== INPUT
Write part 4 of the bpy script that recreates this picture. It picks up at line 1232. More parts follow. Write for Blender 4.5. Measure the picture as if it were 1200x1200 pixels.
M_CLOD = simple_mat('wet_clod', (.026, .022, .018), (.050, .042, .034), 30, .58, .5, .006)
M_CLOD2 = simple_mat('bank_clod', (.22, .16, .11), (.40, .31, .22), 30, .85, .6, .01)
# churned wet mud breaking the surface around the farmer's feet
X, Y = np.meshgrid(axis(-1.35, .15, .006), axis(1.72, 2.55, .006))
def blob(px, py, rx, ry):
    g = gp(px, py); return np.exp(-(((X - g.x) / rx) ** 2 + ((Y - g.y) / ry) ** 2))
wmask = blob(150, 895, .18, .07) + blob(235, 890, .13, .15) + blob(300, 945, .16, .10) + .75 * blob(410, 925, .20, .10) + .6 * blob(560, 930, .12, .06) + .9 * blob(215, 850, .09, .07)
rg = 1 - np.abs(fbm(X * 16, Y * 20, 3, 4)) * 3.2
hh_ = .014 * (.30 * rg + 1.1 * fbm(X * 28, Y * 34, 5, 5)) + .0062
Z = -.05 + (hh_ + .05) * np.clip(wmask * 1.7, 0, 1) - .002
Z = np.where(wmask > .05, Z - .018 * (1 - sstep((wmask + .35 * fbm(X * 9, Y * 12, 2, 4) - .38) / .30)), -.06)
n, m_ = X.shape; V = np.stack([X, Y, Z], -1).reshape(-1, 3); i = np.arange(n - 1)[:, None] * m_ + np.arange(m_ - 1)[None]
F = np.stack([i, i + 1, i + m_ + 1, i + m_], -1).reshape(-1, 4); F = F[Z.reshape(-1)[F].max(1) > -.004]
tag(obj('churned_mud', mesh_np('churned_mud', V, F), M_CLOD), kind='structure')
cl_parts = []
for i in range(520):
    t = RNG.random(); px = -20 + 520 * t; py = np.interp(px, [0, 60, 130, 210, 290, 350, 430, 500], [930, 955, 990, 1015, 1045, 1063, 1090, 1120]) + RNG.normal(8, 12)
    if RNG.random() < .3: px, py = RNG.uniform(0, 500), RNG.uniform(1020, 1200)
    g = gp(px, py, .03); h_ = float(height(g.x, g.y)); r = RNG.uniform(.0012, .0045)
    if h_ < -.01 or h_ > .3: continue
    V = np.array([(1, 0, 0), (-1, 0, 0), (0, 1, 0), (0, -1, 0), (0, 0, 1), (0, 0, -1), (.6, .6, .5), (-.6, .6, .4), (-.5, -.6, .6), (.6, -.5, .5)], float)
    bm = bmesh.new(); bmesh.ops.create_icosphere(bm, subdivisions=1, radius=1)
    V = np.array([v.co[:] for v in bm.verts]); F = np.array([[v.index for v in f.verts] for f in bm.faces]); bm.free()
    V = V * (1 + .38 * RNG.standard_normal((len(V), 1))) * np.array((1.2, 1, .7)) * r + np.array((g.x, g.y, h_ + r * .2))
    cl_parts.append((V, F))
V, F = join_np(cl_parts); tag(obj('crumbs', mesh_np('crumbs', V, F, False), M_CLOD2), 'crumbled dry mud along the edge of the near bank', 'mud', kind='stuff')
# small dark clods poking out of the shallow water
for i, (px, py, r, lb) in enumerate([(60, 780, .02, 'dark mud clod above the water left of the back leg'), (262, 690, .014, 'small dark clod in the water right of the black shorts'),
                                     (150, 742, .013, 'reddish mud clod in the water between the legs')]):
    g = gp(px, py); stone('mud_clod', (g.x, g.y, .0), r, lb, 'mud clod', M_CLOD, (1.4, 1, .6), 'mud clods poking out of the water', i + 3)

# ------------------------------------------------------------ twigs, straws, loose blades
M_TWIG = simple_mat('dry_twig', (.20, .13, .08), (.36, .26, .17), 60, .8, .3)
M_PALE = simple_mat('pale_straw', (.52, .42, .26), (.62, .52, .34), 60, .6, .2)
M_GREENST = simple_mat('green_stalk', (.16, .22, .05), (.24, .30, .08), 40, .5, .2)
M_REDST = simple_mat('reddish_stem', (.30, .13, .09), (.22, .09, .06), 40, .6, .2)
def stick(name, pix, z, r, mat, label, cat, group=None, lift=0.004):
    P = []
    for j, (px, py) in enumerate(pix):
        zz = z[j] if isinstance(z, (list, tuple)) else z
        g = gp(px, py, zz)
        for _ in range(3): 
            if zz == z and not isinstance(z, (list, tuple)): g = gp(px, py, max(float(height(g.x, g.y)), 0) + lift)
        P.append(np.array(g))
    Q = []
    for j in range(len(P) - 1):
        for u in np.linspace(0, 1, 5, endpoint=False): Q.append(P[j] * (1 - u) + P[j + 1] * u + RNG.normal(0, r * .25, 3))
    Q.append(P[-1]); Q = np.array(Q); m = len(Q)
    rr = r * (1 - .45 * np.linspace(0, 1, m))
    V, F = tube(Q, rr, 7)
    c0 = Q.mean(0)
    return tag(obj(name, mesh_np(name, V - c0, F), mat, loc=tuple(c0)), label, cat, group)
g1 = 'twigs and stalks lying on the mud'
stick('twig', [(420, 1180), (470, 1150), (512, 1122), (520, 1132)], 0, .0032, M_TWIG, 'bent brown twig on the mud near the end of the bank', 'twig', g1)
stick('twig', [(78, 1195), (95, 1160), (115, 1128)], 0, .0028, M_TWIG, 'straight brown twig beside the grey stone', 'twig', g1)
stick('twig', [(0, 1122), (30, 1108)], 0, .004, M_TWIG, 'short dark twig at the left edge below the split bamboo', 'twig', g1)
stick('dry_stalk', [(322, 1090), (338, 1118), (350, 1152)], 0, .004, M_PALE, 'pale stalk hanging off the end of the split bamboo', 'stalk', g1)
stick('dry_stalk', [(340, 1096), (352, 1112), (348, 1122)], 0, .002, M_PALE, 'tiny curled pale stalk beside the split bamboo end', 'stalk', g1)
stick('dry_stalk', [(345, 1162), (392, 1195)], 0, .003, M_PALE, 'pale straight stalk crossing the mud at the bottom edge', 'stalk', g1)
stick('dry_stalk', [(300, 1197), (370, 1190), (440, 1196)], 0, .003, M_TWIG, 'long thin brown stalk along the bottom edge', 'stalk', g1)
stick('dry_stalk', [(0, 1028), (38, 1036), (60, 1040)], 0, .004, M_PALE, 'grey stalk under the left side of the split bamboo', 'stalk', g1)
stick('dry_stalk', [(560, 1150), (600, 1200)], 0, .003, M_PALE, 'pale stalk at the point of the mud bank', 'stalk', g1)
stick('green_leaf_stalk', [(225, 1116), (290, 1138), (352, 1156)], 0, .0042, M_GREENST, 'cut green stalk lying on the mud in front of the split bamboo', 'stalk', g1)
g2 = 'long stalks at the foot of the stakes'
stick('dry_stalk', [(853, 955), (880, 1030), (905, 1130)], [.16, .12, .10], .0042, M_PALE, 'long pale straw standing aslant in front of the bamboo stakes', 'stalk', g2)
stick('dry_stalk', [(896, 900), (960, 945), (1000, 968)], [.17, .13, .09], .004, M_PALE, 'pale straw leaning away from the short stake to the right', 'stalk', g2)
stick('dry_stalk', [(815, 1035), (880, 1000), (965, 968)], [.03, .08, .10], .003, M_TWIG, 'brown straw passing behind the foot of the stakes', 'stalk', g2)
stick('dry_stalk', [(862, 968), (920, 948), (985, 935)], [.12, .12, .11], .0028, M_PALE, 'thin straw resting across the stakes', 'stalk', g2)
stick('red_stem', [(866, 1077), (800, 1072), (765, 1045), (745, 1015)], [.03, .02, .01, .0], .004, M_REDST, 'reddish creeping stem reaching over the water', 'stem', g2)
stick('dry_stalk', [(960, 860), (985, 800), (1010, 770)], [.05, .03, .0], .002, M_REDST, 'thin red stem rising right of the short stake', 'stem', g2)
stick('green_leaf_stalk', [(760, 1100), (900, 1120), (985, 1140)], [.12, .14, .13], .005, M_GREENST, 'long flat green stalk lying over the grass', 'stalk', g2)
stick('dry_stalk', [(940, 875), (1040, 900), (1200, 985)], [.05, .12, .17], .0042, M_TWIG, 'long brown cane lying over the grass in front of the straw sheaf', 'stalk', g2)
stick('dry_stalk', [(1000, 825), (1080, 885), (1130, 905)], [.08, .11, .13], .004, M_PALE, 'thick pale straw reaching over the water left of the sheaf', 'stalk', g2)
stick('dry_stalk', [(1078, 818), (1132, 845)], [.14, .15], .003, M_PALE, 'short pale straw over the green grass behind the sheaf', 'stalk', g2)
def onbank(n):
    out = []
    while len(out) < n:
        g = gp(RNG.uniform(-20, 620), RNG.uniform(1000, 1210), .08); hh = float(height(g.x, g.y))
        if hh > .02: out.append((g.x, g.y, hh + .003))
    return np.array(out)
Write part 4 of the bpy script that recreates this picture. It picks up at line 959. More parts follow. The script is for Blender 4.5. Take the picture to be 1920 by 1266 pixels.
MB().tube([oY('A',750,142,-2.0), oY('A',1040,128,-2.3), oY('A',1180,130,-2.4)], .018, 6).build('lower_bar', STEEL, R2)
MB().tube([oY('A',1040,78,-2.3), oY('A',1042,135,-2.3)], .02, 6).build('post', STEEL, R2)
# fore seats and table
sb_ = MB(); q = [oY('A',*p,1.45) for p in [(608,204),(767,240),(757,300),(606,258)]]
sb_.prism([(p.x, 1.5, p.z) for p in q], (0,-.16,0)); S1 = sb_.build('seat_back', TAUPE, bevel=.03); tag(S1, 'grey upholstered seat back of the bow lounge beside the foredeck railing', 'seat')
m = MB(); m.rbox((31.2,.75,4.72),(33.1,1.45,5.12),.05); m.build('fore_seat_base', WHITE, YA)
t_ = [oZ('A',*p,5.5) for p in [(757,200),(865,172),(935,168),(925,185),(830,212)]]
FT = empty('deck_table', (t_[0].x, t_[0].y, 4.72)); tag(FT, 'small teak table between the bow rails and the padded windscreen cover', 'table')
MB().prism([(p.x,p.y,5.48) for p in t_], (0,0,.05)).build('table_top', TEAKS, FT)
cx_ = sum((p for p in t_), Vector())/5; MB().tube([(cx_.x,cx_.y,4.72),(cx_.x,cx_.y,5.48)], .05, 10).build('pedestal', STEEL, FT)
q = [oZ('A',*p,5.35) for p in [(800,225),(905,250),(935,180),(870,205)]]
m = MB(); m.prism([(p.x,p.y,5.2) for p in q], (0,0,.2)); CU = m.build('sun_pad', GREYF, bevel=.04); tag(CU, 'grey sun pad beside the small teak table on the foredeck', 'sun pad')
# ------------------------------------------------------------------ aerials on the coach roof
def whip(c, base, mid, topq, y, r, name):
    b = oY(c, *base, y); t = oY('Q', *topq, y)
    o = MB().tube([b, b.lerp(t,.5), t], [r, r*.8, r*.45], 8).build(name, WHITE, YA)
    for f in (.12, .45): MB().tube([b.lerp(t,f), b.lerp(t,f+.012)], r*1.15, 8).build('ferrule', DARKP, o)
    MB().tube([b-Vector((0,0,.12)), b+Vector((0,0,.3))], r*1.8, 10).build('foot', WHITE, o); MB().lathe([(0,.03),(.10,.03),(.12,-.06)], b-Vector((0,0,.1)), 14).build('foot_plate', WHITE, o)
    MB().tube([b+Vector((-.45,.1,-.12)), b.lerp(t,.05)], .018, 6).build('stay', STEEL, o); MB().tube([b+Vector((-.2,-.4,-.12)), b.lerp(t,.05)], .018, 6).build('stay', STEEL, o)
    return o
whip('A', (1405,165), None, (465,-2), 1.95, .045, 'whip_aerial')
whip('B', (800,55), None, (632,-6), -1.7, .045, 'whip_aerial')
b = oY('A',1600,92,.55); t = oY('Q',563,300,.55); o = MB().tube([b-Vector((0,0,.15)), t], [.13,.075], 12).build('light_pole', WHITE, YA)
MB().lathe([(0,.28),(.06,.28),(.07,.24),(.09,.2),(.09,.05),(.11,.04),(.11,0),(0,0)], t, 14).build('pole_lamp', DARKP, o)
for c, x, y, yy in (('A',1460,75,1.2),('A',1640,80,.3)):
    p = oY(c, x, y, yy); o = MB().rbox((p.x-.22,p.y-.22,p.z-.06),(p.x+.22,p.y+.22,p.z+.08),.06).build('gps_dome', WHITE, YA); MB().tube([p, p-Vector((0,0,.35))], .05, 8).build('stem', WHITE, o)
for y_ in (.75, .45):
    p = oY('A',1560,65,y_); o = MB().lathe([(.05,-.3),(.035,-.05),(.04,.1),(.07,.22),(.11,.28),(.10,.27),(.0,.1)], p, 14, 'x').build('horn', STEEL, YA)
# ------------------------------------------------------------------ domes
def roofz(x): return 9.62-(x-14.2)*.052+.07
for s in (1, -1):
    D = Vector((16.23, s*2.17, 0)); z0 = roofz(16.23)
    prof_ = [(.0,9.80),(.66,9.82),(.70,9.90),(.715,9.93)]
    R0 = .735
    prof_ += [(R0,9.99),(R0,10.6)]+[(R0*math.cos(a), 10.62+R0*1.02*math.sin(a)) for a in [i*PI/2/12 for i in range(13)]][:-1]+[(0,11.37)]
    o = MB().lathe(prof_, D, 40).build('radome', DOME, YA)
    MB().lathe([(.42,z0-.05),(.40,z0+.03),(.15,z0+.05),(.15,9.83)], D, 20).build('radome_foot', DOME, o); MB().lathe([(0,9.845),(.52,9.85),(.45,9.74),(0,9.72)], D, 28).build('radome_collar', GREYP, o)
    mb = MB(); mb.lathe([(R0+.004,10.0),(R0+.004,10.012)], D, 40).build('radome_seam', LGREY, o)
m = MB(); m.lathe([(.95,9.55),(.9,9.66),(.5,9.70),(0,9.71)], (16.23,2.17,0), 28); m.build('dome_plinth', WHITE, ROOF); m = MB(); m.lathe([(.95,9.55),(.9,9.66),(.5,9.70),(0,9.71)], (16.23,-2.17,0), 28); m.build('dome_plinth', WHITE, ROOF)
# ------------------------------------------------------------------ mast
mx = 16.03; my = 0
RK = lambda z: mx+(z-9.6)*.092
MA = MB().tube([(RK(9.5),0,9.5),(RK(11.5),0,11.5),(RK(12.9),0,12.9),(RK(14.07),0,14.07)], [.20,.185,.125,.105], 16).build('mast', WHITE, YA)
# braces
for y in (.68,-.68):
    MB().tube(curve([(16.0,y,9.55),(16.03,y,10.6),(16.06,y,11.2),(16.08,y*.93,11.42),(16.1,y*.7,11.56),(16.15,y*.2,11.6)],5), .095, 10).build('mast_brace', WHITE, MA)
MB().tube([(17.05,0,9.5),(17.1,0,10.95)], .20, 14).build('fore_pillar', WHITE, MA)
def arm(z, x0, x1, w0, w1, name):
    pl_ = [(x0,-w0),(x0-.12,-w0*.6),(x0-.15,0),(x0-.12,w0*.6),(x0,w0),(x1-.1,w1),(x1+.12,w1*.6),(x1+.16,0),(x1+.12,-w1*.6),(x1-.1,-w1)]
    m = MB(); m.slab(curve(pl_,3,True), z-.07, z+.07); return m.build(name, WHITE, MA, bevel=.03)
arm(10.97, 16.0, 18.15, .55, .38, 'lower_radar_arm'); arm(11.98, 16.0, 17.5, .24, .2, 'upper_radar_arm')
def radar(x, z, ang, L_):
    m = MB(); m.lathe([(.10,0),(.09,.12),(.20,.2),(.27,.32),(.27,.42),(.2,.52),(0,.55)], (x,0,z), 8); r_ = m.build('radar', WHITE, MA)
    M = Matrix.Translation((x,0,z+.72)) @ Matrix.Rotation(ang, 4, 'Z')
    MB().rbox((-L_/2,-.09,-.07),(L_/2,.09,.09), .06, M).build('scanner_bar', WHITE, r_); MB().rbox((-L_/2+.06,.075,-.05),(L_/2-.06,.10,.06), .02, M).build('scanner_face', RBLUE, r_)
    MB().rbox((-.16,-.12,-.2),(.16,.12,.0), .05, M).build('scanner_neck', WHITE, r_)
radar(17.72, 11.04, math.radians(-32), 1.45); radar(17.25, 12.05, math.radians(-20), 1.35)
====
* WHAT THE TASK REQUIRES
All lines above containing the string "script" are to be collected.

* CORRECT ANSWER
Write part 4 of the bpy script that recreates this picture. It picks up at line 1232. More parts follow. Write for Blender 4.5. Measure the picture as if it were 1200x1200 pixels.
Write part 4 of the bpy script that recreates this picture. It picks up at line 959. More parts follow. The script is for Blender 4.5. Take the picture to be 1920 by 1266 pixels.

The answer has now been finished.